__Dataset section__:
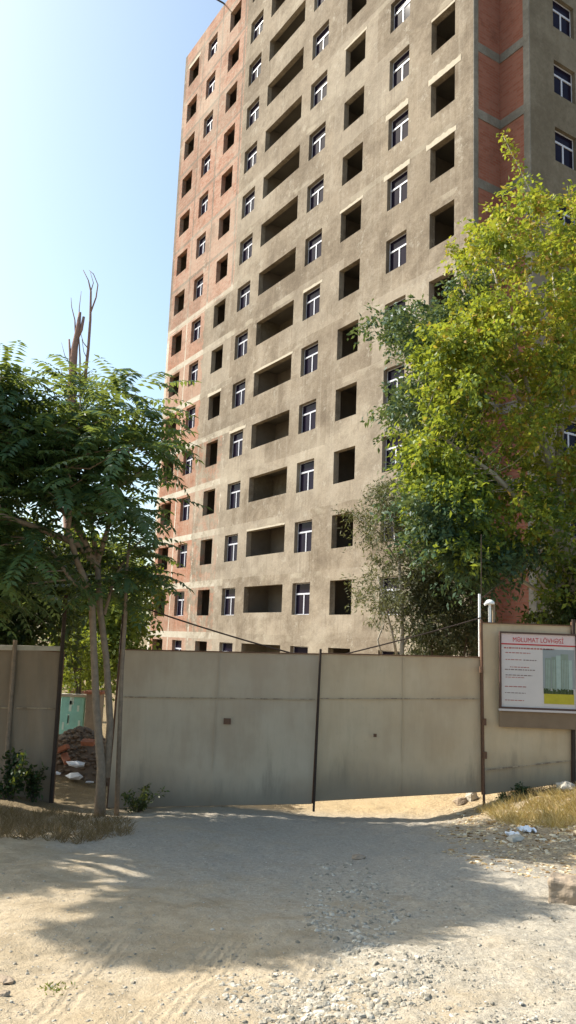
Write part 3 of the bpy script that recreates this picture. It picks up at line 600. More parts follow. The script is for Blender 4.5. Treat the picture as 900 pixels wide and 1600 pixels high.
# ---- small grey-green trees behind the right gate leaf
SY = 16.0
ps = [(563,815),(548,800),(585,785),(600,760),(612,770),(640,800),(650,850),(655,900),(640,950),(650,985),(610,985),(575,962),(562,930),(585,900),(590,860),(575,840)]
cls = np.vstack([sample_poly(ps, 50, SY-.7, SY+.7), np.array([P(x, y, SY) for x, y in ((548,800),(560,812),(592,768),(605,775),(567,930),(575,905))])])
b = onG(628, SY); tk = [b, P(628,1020,SY), P(628,950,SY), P(624,880,SY), P(612,800,SY)]
tree('grey_leaved_tree', tk, [.06,.045,.04,.03,.012], [([P(620,1025,SY),P(612,985,SY),P(600,940,SY),P(590,900,SY)],[.03,.025,.02,.01]), ([P(597,1025,SY),P(590,1000,SY),P(600,975,SY)],[.02,.016,.01]), ([P(630,1010,SY),P(645,985,SY),P(640,940,SY)],[.025,.02,.01]), ([P(624,880,SY),P(590,830,SY),P(550,802,SY)],[.02,.014,.006])],
     cls, spray(150, .52, .10, .024, (.5,.25), None, 5, .1), M['barkgrey'], M['lf_grey'], 'slim pale tree with sparse grey-green needle-like leaves behind the right gate leaf', twig=.009)
clq = sample_poly([(650,850),(690,862),(750,900),(752,1035),(640,1035),(655,1000),(640,960),(655,900)], 84, SY-.4, SY+1.2)
b = onG(700, SY+.3); tree('olive_bush', [b, P(700,1020,SY+.3), P(698,930,SY+.3)], [.08,.06,.02], [([b, P(670,980,SY), P(660,930,SY)], [.03,.02,.01]), ([b, P(730,990,SY+.2), P(735,940,SY+.2)], [.03,.02,.01])], clq, spray(230, .55, .10, .034, (.28,.2), None, 6, .1), M['barkdark'], M['lf_grey'],
     'dense olive-grey bush beside the right gate post behind the gate', 'bush', twig=.012)
# ---- trees standing left of the picture; their shade falls over the yard
def shade_tree(name, x, y, cl, label, fn=None):
    b = (x, y, G(x, y)-.05); cl = np.array(cl)
    return tree(name, [b, (x+.1, y+.1, b[2]+2), (x+.3, y, b[2]+3.6)], [.2,.16,.1], [([(x+.1,y+.1,b[2]+2), tuple(cl[i]*.7+np.array([x,y,b[2]+3])*.3), tuple(cl[i])], [.1,.06,.02]) for i in (0, len(cl)//2, len(cl)-1)], cl, fn or pinnate(22, .20, .34, 6, .12, .06), M['bark'], M['lf_ail'], label)
SUN = np.array([-.70, .222, .685]); SUN = SUN/np.linalg.norm(SUN)
def canopy_from_shadow(poly, n, h0, h1, jitter=.0, holes=()):      # crown positions (metres) whose shade reaches the given patch of yard
    out = []; xs = [p[0] for p in poly]; ys = [p[1] for p in poly]
    while len(out) < n:
        X = random.uniform(min(xs), max(xs)); Y = random.uniform(min(ys), max(ys))
        if not inpoly(X, Y, poly) or any((X-h[0])**2/h[2]**2+(Y-h[1])**2/h[3]**2 < 1 for h in holes): continue
        x, y, z = ground_hit(X, Y); h = random.uniform(h0, h1); t = h/SUN[2]
        out.append((x+SUN[0]*t, y+SUN[1]*t, z+h))
    return out
SHP = [(150,1445),(330,1405),(250,1360),(300,1310),(200,1300),(0,1300),(-200,1370),(-200,1395),(60,1375),(140,1350)]
main_shadow = [(170,1462),(260,1450),(250,1400),(300,1375),(250,1345),(420,1300),(450,1275),(560,1300),(640,1325),(690,1370),(740,1400),(810,1412),(700,1425),(630,1440),(570,1460),(460,1465),(400,1450),(350,1478),(260,1472)]
c1 = canopy_from_shadow(main_shadow, 250, 5.4, 7.2)
SH1 = shade_tree('shade_tree', -5.6, 9.6, c1, 'tall feathery-leaved tree just outside the left edge that shades the yard')
c2 = canopy_from_shadow([(-250,1290),(150,1290),(440,1285),(460,1330),(330,1345),(130,1340),(60,1372),(-60,1392),(-250,1392)], 120, 5.0, 6.6, holes=[(120,1350,60,12)])+canopy_from_shadow([(-150,1255),(230,1262),(250,1288),(-150,1290)], 22, 5.0, 6.4)
SH2 = shade_tree('shade_tree', -7.8, 11.2, c2, 'second tall feathery-leaved tree outside the left edge behind the first')

# ------------------------------------------------------------------ gates, fences, posts
def slab(quad, th, inward=(0,1,0)):                         # a sheet from four world points, thickness along +y
    q = [np.array(p) for p in quad]; d = np.array(inward)*th
    return [tuple(p) for p in q]+[tuple(p+d) for p in q], [(0,3,2,1),(4,5,6,7),(0,1,5,4),(1,2,6,5),(2,3,7,6),(3,0,4,7)]
def lerp(a, b, t): return tuple(np.array(a)*(1-t)+np.array(b)*t)
GYL = 12.5
M['seam'] = (lambda t: t.bsdf(t.mix(t.smooth(t.noise(t.coord('Object'), 7, 5, .8), .45, .6), (.42,.33,.22), (.22,.16,.11)), .8, t.bump(t.noise(t.coord('Object'), 60), .6, .01)))(NT('welded_seam'))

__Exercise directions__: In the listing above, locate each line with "picture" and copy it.

__Result of this task__:
Write part 3 of the bpy script that recreates this picture. It picks up at line 600. More parts follow. The script is for Blender 4.5. Treat the picture as 900 pixels wide and 1600 pixels high.
# ---- trees standing left of the picture; their shade falls over the yard